Months after Professor David Guth’s tweets wishing death for the children of NRA members led to his suspension,  the University of Kansas Board of Regents  tasked a group of faculty and staff to develop a new policy defining punishments for “improper use of social media”.

The Kansas workgroup tasked to create a new social media policy doubles down on academic freedom in its finalized proposal. But will the regents who wanted to regulate social media use go along?

Faculty members and staffers at public institutions in Kansas have doubled down on a policy that protects their right to express their opinions on social media. The proposal now heads to the Kansas Board of Regents, where it faces uncertain prospects.

The finalized policy follows a four-month effort by a workgroup of faculty and staff representatives from the state’s six public four-year institutions. The board ordered the formation of the workgroup after faculty outrage flared in response to a set of controversial social media guidelines proposed last December. Under those rules, an employee could be fired for “improper use of social media,” which faculty members and free speech advocates said could have posed a threat to academic freedom.

When the board receives the policy proposal next week, it will have been nearly seven months since the controversy first began with an incendiary tweet about the Sept. 16 Navy Yard massacre in Washington, D.C.
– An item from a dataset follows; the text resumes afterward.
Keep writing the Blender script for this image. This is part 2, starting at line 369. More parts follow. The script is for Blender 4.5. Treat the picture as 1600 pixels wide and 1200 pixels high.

A draft of the policy, published last month, quoted the American Association of University Professors’ 1940 Statement of Principles as it established faculty and staff members’ right to “speak on matters of public concern as private citizens, if they choose to do so.” Apart from a handful of wording changes, an added reference to academic freedom and a reminder that social media use shouldn’t violate “existing university or Board of Regents policies,” the final proposal is virtually identical to the draft.

Faculty members who want to weigh in on politics or criticize their campus leaders would in other words be free to speak out.

“The revised policy is one that is written to reassure people, without changing anything that already exists,” the report reads. “It does not create new rights nor does it enlarge existing rights, the revised policy merely affirms rights.”

Despite the seemingly minor changes, Charles R. Epp, the University of Kansas professor of public affairs and administration who co-chaired the workgroup, said the interest in how, or if, to regulate social media continues to be a topic of fierce debate across the state’s campuses.

“The level of concern among faculty and staff at Kansas universities about this question is pretty high,” Epp said. “I think it’s clear from the comments that there’s an awful lot of support for the proposed revisions that we are recommending. There’s a degree of cautious optimism that we’ll be seriously heard.”